For years, we’ve been promised a future without passwords. A digital world where we no longer have to invent, remember, and inevitably reset combinations of capital letters, numbers, and special characters. That future is being built on a technology called passkeys, and Microsoft Edge is finally starting to treat them as a first-class citizen.
In a significant, if overdue, update, Microsoft’s Edge browser can now create, save, and—most importantly—sync passkeys using its built-in password manager. It’s a move that fixes a massive headache for Edge users and signals another major browser getting serious about our passwordless future.
But as with many version 1.0 features, the excitement comes with a few heavy asterisks.
The problem Edge just solved
First, it’s important to understand what passkeys are and why this update matters. Think of a passkey as a digital key, split into two parts. One part, the public key, is stored by the website or app you’re logging into. The other part, the private key, is stored securely on your device—your phone, your laptop, or in a password manager.
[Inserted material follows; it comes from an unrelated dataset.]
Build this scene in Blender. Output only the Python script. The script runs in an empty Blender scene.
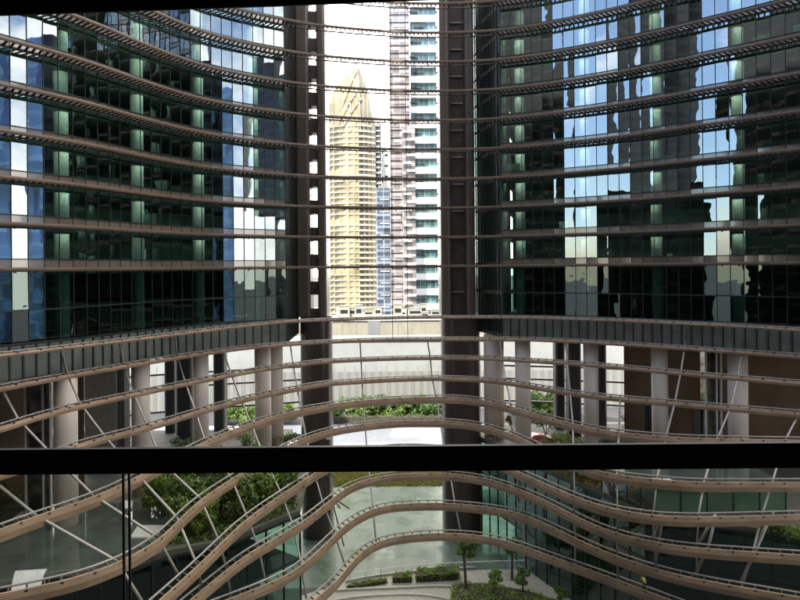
import bpy, bmesh, math, random
from mathutils import Vector, Matrix
random.seed(7)
C = bpy.context.scene.collection
R = math.radians

# ------------------------------------------------------------------ helpers
F, CY, ROLL = 640.0, 267.5, R(0.5)          # focal length in photo pixels, eye-level row, camera roll


def uv(px, py):
    du, dv = px - 400.0, CY - py
    return du * math.cos(ROLL) + dv * math.sin(ROLL), -du * math.sin(ROLL) + dv * math.cos(ROLL)


def P(px, py, h):
    """ground plan point seen at a pixel, for a known height below / above the eye"""
    u, v = uv(px, py)
    d = F * h / v
    return (u * d / F, d)


def XZ(px, py, d):
    u, v = uv(px, py)
    return u * d / F, v * d / F


def pxof(x, y, z):
    u, v = F * x / y, F * z / y
    return 400 + u * math.cos(ROLL) - v * math.sin(ROLL)


class MB:
    def __init__(s):
        s.v, s.f, s.m = [], [], []

    def quad(s, a, b, c, d, m=0):
        i = len(s.v); s.v += [a, b, c, d]; s.f.append((i, i + 1, i + 2, i + 3)); s.m.append(m)

    def box(s, c, size, m=0, rz=0.0, mat=None):
        hx, hy, hz = size[0] / 2, size[1] / 2, size[2] / 2
        M = mat if mat is not None else Matrix.Translation(c) @ Matrix.Rotation(rz, 4, 'Z')
        i = len(s.v)
        for x, y, z in ((-hx, -hy, -hz), (hx, -hy, -hz), (hx, hy, -hz), (-hx, hy, -hz),
                        (-hx, -hy, hz), (hx, -hy, hz), (hx, hy, hz), (-hx, hy, hz)):
            s.v.append(tuple(M @ Vector((x, y, z))))
        for f in ((0, 3, 2, 1), (4, 5, 6, 7), (0, 1, 5, 4), (1, 2, 6, 5), (2, 3, 7, 6), (3, 0, 4, 7)):
            s.f.append(tuple(i + k for k in f)); s.m.append(m)

    def bar(s, a, b, w, h, m=0):
        a, b = Vector(a), Vector(b); d = b - a
        if d.length < 1e-6: return
        q = d.to_track_quat('X', 'Z')
        s.box(None, (d.length, w, h), m, mat=Matrix.Translation((a + b) / 2) @ q.to_matrix().to_4x4())

    def tube(s, pts, r, n=8, m=0, caps=True):
        pts = [Vector(p) for p in pts]; base = len(s.v); k = len(pts)
        for j, p in enumerate(pts):
            t = (pts[min(j + 1, k - 1)] - pts[max(j - 1, 0)]).normalized()
            up = Vector((0, 0, 1)) if abs(t.z) < 0.95 else Vector((1, 0, 0))
            e1 = t.cross(up).normalized(); e2 = e1.cross(t)
            rr = r[j] if isinstance(r, (list, tuple)) else r
            for q in range(n):
                a = 2 * math.pi * q / n
                s.v.append(tuple(p + e1 * (rr * math.cos(a)) + e2 * (rr * math.sin(a))))
        for j in range(k - 1):
            for q in range(n):
                q2 = (q + 1) % n
                s.f.append((base + j * n + q, base + j * n + q2, base + (j + 1) * n + q2, base + (j + 1) * n + q)); s.m.append(m)
        if caps:
            s.f.append(tuple(base + q for q in reversed(range(n)))); s.m.append(m)
            s.f.append(tuple(base + (k - 1) * n + q for q in range(n))); s.m.append(m)

    def sweep(s, path, z, prof, m=0, caps=True):
        """closed profile [(outward offset, dz)] along a plan path"""
        N = normals(path); base = len(s.v); k = len(prof)
        for (x, y), (nx, ny) in zip(path, N):
            for o, dz in prof:
                s.v.append((x + nx * o, y + ny * o, z + dz))
        for j in range(len(path) - 1):
            for q in range(k):
                q2 = (q + 1) % k
                s.f.append((base + j * k + q, base + j * k + q2, base + (j + 1) * k + q2, base + (j + 1) * k + q)); s.m.append(m)
        if caps:
            s.f.append(tuple(base + q for q in reversed(range(k)))); s.m.append(m)
            e = base + (len(path) - 1) * k
            s.f.append(tuple(e + q for q in range(k))); s.m.append(m)

    def prism(s, poly, z0, z1, m=0, mtop=None):
        n = len(poly); b = len(s.v)
        s.v += [(x, y, z0) for x, y in poly] + [(x, y, z1) for x, y in poly]
        for i in range(n):
            j = (i + 1) % n
            s.f.append((b + i, b + j, b + n + j, b + n + i)); s.m.append(m)
        s.f.append(tuple(b + i for i in reversed(range(n)))); s.m.append(m)
        s.f.append(tuple(b + n + i for i in range(n))); s.m.append(m if mtop is None else mtop)

    def build(s, name, mats, parent=None, smooth=False, loc=None):
        me = bpy.data.meshes.new(name)
        off = Vector(loc) if loc else Vector((0, 0, 0))
        me.from_pydata([tuple(Vector(v) - off) for v in s.v], [], s.f)
        if not isinstance(mats, (list, tuple)): mats = [mats]
        for mt in mats: me.materials.append(mt)
        for p, mi in zip(me.polygons, s.m):
            p.material_index = mi; p.use_smooth = smooth
        me.update()
        o = bpy.data.objects.new(name, me); C.objects.link(o)
        if loc: o.location = loc
        if parent is not None:
            o.parent = parent
            if loc is None: o.location = -Vector(parent.location)
            else: o.location = Vector(loc) - Vector(parent.location)
        return o


def tag(o, label=None, cat=None, group=None, kind=None):
    if label: o['label'] = label
    if cat: o['category'] = cat
    if group: o['group'] = group
    if kind: o['kind'] = kind
    return o


def thing(name, label, cat, group=None, loc=(0, 0, 0)):
    o = bpy.data.objects.new(name, None); C.objects.link(o); o.location = loc
    o.empty_display_size = 0.5
    return tag(o, label, cat, group)


def copy_tree(o, parent=None):
    c = o.copy(); C.objects.link(c)
    if parent is not None: c.parent = parent
    for ch in list(o.children): copy_tree(ch, c)
    return c


def normals(path):
    out = []; k = len(path)
    for i in range(k):
        a, b = path[max(i - 1, 0)], path[min(i + 1, k - 1)]
        tx, ty = b[0] - a[0], b[1] - a[1]; L = math.hypot(tx, ty) or 1
        out.append((-ty / L, tx / L))
    return out


def offset(path, o):
    return [(x + nx * o, y + ny * o) for (x, y), (nx, ny) in zip(path, normals(path))]


def resample(path, step):
    L = [0]
    for a, b in zip(path, path[1:]): L.append(L[-1] + math.hypot(b[0] - a[0], b[1] - a[1]))
    n = max(2, round(L[-1] / step)); out = []; j = 0
    for i in range(n + 1):
        t = L[-1] * i / n
        while j < len(L) - 2 and L[j + 1] < t: j += 1
        w = (t - L[j]) / max(L[j + 1] - L[j], 1e-9)
        a, b = path[j], path[j + 1]
        out.append((a[0] + (b[0] - a[0]) * w, a[1] + (b[1] - a[1]) * w))
    return out


def spline(pts, step=1.0, passes=6):
    out = []
    for i in range(len(pts) - 1):
        p0 = pts[i - 1] if i else (2 * pts[0][0] - pts[1][0], 2 * pts[0][1] - pts[1][1])
        p1, p2 = pts[i], pts[i + 1]
        p3 = pts[i + 2] if i + 2 < len(pts) else (2 * p2[0] - p1[0], 2 * p2[1] - p1[1])
        for k in range(16):
            t = k / 16
            out.append(tuple(0.5 * (2 * b + (c - a) * t + (2 * a - 5 * b + 4 * c - d) * t * t + (3 * b - a - 3 * c + d) * t ** 3)
                             for a, b, c, d in zip(p0, p1, p2, p3)))
    out.append(pts[-1])
    out = resample(out, step)
    for _ in range(passes):
        out = [out[0]] + [tuple(0.25 * a + 0.5 * b + 0.25 * c for a, b, c in zip(out[i - 1], out[i], out[i + 1]))
                          for i in range(1, len(out) - 1)] + [out[-1]]
    return out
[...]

When you log in, the website presents a challenge, and your device uses its private key to sign it, proving it’s you. You authorize this with a simple, familiar action: your fingerprint, facial recognition, or your device’s PIN. It’s faster, easier, and dramatically more secure than a password. It’s impossible to phish, as the key only works for the legitimate site it was created for.
This is all part of the Fast IDentity Online 2 (FIDO2) open standard, which has the backing of every major player: Apple, Google, Amazon, and a rapidly growing list of banks, retailers, and services.
Until this update, however, Microsoft Edge had a glaring, almost fatal flaw in its passkey strategy. While you could create a passkey, it was often “device-bound.” This meant a passkey created on your Windows desktop was locked to that specific machine’s security chip. If you grabbed your Windows laptop to log in to the same site, that passkey wasn’t there. You’d have to create a new one, or worse, fall back on the very password you were trying to escape. This single-handedly defeated the convenience that passkeys are meant to provide.
This new update fixes that. Passkeys created in Edge are now saved to the Microsoft Password Manager, which is tied to your Microsoft account. They are stored encrypted in the cloud and follow you from one Windows PC to another.
How the new system works
For users, the experience is straightforward. When you visit a site that supports passkeys (like Google, eBay, or PayPal), Edge will ask if you’d like to create one in the Microsoft Password Manager.
The first time you do this, you’ll be prompted to set up a “Microsoft Password Manager PIN.” This PIN acts as a secondary layer of protection for your passkey vault. When you want to use that passkey on a new Windows PC, you’ll need to enter this PIN to verify your identity before your passkeys become available. On your primary device, you’ll just use your usual Windows Hello authentication—a quick fingerprint scan, facial recognition, or your device PIN—to log in.
The Edge team also noted that a Microsoft Password Manager plugin is “coming soon,” which will allow Windows users to use their passkeys in other applications, not just within the Edge browser itself.
The catch: still stuck in the Windows
Ecosystem.
This is where the good news hits a wall. While Microsoft has fixed the problem of syncing between Windows PCs, it’s still far behind the competition in building a truly universal solution.
The two biggest limitations are glaring:
- It’s Windows-only: The new sync capability is currently exclusive to Windows PCs. If you use an iPhone, an Android-based Samsung, or a MacBook, your Edge passkeys are useless on those devices. In a world where most people use a phone and a computer, this is a major gap.
- No work account support: This feature is only for personal Microsoft Accounts. If you use Edge for your job or school, your Microsoft Entra account (formerly Azure AD) is not supported for passkey syncing at this time.
This is a tough pill to swallow when you look at the competition. Google Chrome, for instance, rolled out passkey syncing through the Google Password Manager over a year ago, allowing passkeys to move seamlessly between Windows, Android, macOS, and ChromeOS. Apple’s iCloud Keychain does the same across its ecosystem of iPhones, iPads, and Macs.
This is precisely why, even with this welcome update, many security experts and tech-savvy users will still be “better served by a third-party password manager.”
Dedicated managers like 1Password, Bitwarden, and Proton Pass were built from the ground up to be platform-agnostic. They have spent years perfecting the art of securely syncing credentials—including passkeys—across every device and operating system you can think of. They don’t care if you use a Windows PC at work, a MacBook at home, and an Android phone on the go. Your passkeys are simply there.
For the user who lives exclusively within the Windows ecosystem—perhaps using a Windows desktop, a Windows laptop, and a (now-discontinued) Surface Duo—this update is fantastic. For everyone else, it’s a sign of progress, but it’s not yet a reason to ditch your dedicated password manager. Microsoft is on the right path, but it’s still playing catch-up in the race to kill the password.